3. The IC component of any of claims 1-2, wherein the metal capping layer extends over a liner material, and the liner material is between the metal interconnect and a dielectric material.

4. The IC component of claim 3, wherein the metal interconnect includes copper.

5. The IC component of any of claims 1-2, wherein the metal capping layer is on a layer of seed material between the metal capping layer and the metal interconnect.

6. The IC component of claim 5, wherein the seed material includes cobalt.

7. The IC component of claim 6, wherein the seed material includes less than 97% cobalt.

8. The IC component of claim 6, wherein the seed material includes at least 3% carbon.

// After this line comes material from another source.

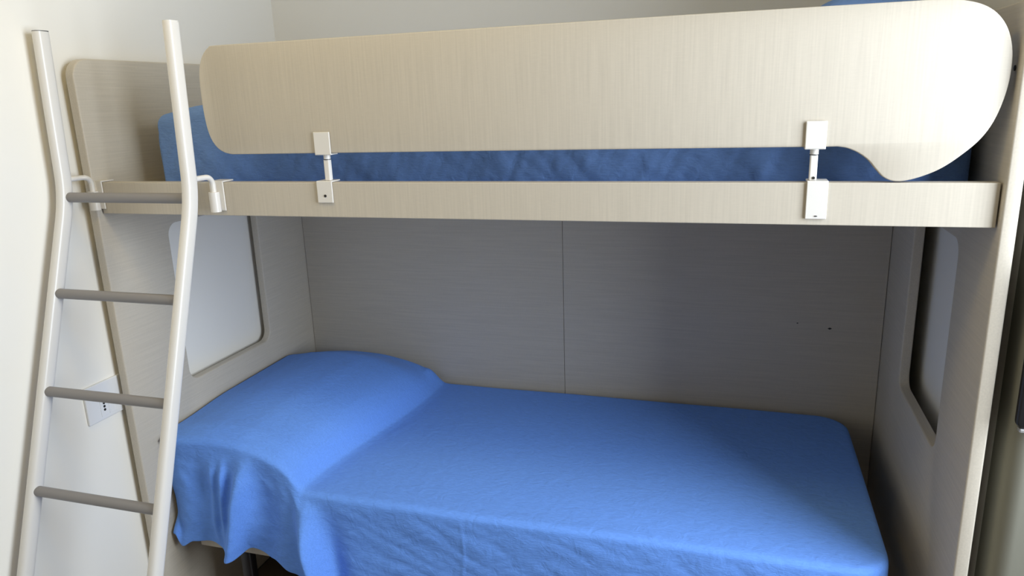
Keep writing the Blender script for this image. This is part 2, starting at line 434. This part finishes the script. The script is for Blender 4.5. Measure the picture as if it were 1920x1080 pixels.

9. The IC component of claim 5, wherein the layer of seed material has a thickness between 20 angstroms and 50 angstroms.

10. A bath makeup solution for electroless metal deposition, comprising:

a chelator, wherein the chelator does not include ammonia;

a surfactant; and

a pH base adjustor.

11. The bath makeup solution of claim 10, wherein the chelator includes citric acid, acetic acid, glycine, ethanolamine, ethylenediamine, thylenediaminetetraacetic acid (EDTA), nitrilotriacetic acid (NTA), or iminodiacetic acid (IDA).

12. The bath makeup solution of claim 10, wherein the surfactant includes polyethylene glycol, polyoxyalkylene alkyl ether, polypropylene glycol, poly acrylic acid, bis(3-sulfopropyl)disulfide, 3- mercapto-l-propanesulfonate, thiourea, or thioglycolic acid.

13. The bath makeup solution of any of claims 10-12, wherein the pH base adjustor includes tetramethylammonium hydroxide.

14. A method of depositing a metal on a surface, comprising:

providing a heated solution on the surface, wherein the heated solution includes the metal and hydrazine, and has a pH greater than 10; and

allowing the metal from the heated solution to crystallize on the surface.

15. The method of claim 14, wherein the heated solution includes citrate, acetic acid,

ethylenediaminetetraacetic acid, tartaric acid, or boric acid.

16. The method of claim 14, wherein the heated solution has a temperature between 75 and 95 degrees Celsius.

17. The method of any of claims 14-16, wherein the surface has a sheet resistance greater than or equal to 2500 ohms/sq.

18. The method of any of claims 14-16, wherein providing the heated solution on the surface includes spraying the heated solution on the surface.

19. The method of any of claims 14-16, wherein the surface includes the metal.

20. The method of any of claims 14-16, wherein the surface includes a recess for a via.

21. The method of any of claims 14-16, wherein the metal includes cobalt.

22. The method of any of claims 14-16, wherein the metal includes copper, nickel, platinum, gold, ruthenium, or palladium.

23. A computing device, comprising:

a circuit board; and

a die coupled to the circuit board, wherein the die includes an interconnect in a metallization stack, the interconnect includes a metal fill, and the metal fill includes at least 99% cobalt.

24. The computing device of claim 23, wherein the interconnect includes a via.

25. The computing device of any of claims 23-24, further comprising:

an antenna coupled to the circuit board.